- Data items:
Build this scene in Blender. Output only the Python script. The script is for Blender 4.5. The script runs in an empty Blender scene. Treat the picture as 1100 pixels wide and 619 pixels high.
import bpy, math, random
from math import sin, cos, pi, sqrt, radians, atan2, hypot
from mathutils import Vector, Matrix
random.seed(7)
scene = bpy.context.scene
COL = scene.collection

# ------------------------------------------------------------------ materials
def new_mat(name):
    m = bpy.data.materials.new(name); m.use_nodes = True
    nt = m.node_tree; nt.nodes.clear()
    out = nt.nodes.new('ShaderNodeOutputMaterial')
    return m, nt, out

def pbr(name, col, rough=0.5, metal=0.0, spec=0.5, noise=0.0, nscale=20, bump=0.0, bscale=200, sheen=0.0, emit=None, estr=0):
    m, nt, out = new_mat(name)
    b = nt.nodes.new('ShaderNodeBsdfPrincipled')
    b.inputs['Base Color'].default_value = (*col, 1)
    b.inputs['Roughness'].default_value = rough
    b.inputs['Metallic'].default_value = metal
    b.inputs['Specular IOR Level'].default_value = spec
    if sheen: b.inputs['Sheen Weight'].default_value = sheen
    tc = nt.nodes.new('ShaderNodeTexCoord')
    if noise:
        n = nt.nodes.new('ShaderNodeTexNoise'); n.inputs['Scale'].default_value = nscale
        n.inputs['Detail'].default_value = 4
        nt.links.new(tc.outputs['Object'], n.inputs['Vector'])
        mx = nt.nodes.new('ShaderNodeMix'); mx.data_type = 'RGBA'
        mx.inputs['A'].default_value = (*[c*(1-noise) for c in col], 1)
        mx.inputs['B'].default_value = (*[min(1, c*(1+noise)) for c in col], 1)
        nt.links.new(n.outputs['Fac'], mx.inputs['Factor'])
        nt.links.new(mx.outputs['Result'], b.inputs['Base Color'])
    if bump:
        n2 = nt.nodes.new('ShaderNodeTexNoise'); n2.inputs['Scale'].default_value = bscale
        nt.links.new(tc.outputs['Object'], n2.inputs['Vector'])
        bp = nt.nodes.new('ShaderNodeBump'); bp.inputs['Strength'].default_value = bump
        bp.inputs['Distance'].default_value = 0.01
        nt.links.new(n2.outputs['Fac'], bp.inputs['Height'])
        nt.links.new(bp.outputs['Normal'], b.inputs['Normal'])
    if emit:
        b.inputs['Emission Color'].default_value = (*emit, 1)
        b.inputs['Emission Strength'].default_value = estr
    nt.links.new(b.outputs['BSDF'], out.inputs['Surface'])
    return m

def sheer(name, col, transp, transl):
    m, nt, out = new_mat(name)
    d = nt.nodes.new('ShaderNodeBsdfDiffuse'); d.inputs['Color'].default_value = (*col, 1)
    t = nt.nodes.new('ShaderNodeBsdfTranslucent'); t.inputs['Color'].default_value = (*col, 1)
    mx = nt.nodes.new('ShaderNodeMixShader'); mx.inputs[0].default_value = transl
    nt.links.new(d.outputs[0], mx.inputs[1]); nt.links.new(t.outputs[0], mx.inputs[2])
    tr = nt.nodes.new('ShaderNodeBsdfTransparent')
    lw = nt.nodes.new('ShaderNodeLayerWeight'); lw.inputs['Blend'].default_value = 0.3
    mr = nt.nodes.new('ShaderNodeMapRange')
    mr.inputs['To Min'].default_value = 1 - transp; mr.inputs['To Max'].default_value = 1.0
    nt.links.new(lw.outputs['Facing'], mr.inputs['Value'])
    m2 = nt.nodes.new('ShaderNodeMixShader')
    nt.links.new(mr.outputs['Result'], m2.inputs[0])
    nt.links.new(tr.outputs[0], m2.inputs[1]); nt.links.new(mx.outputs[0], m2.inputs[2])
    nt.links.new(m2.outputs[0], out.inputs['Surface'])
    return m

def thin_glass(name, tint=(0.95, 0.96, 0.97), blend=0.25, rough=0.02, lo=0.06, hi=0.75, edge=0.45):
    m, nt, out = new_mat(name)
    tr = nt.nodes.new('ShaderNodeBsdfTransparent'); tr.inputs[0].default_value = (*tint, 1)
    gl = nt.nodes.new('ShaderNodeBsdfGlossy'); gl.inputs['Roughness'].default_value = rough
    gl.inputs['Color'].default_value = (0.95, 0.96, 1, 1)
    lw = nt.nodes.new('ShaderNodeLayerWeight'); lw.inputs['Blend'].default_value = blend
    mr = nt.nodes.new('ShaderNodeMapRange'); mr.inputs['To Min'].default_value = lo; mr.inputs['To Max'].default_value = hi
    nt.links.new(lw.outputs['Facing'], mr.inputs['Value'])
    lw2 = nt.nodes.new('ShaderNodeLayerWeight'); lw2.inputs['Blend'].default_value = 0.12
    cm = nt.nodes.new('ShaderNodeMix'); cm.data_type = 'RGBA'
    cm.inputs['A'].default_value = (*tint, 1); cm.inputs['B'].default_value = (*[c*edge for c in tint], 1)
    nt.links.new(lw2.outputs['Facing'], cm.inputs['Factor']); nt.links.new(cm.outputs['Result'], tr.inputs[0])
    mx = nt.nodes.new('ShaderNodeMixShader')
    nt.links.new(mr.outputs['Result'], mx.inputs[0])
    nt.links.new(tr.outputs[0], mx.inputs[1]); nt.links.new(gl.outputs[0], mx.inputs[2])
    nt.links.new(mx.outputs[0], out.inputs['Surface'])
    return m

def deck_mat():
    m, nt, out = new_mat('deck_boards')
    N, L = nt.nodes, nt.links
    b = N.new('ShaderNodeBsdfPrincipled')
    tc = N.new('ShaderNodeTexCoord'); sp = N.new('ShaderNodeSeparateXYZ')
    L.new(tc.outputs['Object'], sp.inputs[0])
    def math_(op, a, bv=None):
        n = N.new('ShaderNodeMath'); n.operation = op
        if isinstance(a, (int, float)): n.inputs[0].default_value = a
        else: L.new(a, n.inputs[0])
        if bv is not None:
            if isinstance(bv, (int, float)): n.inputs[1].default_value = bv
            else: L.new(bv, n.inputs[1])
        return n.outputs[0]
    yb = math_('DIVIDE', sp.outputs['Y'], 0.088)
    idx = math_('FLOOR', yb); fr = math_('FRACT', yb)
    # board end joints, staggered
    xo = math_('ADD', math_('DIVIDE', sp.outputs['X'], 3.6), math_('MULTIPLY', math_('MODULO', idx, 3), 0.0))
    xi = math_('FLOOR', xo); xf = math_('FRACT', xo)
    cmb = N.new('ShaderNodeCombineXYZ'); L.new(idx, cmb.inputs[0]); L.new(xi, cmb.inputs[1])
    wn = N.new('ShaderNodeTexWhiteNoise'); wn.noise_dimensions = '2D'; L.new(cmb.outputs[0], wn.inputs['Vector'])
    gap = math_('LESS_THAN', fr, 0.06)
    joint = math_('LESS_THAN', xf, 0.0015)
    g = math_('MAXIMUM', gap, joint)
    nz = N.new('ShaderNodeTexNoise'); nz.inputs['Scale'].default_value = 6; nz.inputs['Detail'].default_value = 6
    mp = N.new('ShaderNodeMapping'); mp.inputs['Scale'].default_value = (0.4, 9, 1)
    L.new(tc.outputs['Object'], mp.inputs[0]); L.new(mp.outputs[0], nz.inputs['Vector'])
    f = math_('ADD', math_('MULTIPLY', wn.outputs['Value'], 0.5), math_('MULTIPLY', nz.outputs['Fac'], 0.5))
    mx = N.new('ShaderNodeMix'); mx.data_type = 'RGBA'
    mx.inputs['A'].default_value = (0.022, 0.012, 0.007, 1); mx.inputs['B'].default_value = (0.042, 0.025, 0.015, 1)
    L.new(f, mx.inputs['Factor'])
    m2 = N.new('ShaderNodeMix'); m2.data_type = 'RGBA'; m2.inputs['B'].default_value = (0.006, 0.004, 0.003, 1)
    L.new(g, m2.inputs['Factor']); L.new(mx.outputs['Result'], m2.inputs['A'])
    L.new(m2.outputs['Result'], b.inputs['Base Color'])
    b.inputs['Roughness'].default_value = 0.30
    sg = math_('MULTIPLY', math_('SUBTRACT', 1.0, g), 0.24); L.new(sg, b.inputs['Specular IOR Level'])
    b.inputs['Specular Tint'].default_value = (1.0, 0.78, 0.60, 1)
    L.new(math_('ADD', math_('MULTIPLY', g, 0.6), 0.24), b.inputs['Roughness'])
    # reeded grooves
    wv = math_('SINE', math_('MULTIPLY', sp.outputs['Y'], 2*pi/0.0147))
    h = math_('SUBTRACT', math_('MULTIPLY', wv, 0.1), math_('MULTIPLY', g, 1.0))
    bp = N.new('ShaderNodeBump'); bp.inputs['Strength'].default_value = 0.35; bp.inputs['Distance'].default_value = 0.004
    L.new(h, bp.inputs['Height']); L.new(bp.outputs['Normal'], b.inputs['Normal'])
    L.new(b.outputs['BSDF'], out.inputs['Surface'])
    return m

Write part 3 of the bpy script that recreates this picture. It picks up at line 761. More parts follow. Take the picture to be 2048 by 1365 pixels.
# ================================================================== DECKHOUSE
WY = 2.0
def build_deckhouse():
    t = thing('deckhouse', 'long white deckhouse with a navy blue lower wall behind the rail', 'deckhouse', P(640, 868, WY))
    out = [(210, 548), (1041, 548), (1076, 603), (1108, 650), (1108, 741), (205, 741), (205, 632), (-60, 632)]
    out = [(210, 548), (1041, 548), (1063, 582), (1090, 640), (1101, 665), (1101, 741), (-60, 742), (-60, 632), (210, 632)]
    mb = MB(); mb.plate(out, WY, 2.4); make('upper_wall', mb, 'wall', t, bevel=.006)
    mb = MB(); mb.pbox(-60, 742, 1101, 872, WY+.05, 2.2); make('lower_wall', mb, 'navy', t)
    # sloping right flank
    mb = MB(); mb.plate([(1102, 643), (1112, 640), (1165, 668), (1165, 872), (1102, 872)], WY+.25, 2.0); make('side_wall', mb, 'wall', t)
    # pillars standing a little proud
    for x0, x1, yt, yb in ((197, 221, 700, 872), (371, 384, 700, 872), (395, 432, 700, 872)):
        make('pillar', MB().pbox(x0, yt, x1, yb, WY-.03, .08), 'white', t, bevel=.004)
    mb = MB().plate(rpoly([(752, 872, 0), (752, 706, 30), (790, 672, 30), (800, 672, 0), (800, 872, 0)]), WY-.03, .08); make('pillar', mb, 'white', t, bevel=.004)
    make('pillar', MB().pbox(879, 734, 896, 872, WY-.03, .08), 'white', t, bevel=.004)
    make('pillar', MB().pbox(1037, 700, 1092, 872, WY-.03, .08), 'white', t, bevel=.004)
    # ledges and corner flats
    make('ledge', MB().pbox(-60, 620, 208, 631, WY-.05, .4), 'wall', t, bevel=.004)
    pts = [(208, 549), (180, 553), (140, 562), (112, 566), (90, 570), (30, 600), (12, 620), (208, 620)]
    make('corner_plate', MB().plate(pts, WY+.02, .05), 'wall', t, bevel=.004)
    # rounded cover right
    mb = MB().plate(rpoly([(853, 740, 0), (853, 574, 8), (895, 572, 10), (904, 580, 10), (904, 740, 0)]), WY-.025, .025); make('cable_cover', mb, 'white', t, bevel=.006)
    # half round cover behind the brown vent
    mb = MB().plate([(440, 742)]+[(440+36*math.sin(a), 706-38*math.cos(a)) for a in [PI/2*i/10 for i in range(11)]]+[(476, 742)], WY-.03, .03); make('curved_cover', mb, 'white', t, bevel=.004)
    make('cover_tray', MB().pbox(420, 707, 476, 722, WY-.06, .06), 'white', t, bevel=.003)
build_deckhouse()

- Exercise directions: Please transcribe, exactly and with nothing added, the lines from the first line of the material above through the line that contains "return m, nt, out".

- The completed task:
Build this scene in Blender. Output only the Python script. The script is for Blender 4.5. The script runs in an empty Blender scene. Treat the picture as 1100 pixels wide and 619 pixels high.
import bpy, math, random
from math import sin, cos, pi, sqrt, radians, atan2, hypot
from mathutils import Vector, Matrix
random.seed(7)
scene = bpy.context.scene
COL = scene.collection

# ------------------------------------------------------------------ materials
def new_mat(name):
    m = bpy.data.materials.new(name); m.use_nodes = True
    nt = m.node_tree; nt.nodes.clear()
    out = nt.nodes.new('ShaderNodeOutputMaterial')
    return m, nt, out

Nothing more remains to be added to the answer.